I started with Arctic Cat sleds and mini bikes, then added Hodaka, Montessa, Steen, Maico, DKW and Husqvarna motorcycles. In 1972 I had the chance to add Suzuki motorcycles, but I had to move off Grand Island to Tonawanda, NY. I made the move in 1973 and added Suzuki motorcycles and snowmobiles. This store was called Sheridan Suzuki. It didn’t take long before I added Ski-Doo, Rupp, Alouette and Chaparral snowmobiles. Over time, many of the snowmobile manufacturers went out of business and in 1978, I built a new building and added Honda. When I moved in there, I only sold Honda, Suzuki, Arctic Cat and Ski Doo.

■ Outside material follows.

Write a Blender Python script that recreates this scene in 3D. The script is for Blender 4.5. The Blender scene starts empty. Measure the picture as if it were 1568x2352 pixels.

This store was appropriately named Sheridan Suzuki Honda since like the store before it, it was located on Sheridan Drive in Tonawanda NY (a suburb of Buffalo, NY).
In 1986 I bought a marina called Anchor Marine. I immediately added Polaris, Arctic Cat and Ski Doo. I just couldn’t get away from those snowmobiles. I just loved them. Then in 2002 I sold the marina and went back to my true love, the motorsports business. With my son at my side, we built a new facility on Niagara Falls Blvd, in North Tonawanda NY, Bob Weaver Motorsports & Marine, Inc. where I am currently located to this day. 46 years later selling Yamaha, Honda, Ducati and Polaris.
So you might ask with over 230 collector snowmobiles when did I start? I started collecting in 1973 when I bought my first vintage sled, a 1963 Arctic Cat Iron Dog. The collection grew from that first Cat to well over 230 sleds. I collected anything I liked regardless of brand. As time went on I collected lots of race sleds. I think one of the rarest and most unique race sleds I have is the TSST (three ski’s single track) Formula sled of Yamaha’s Tim Bender. What a work of art. I have many sleds that I have restored that have won numerous prizes with, Al Unser’s Sno Jet and the Ski-Daddler Race Sled, with the 4 cylinder J LO engine that won National Vintage Sled of the Year in 2013. Some of the rarest sleds I have are not rare because they are race sleds, they are the NOS snowmobiles that are still in the factory crates, 3 Polaris, 1 AMF, 1 Rupp, 1 Yamaha and 1 Arctic Cat. Think about it, how did these sleds remain in the crates after all these years?
After riding snowmobiles for 50 years and being a dealer for 46 years, I’ve decided to sell my collection. You see, in my mind there is 3 steps of fun in owning vintage sleds.
#1 The best fun is in the hunt or finding and acquiring the sled.
#2 Is in owning, restoring and showing them.
#3 Will be in selling them and seeing where they go and seeing that smile on the person who buys them as they just completed step #1 all over again.
It has been a great ride and I wouldn’t change it for anything.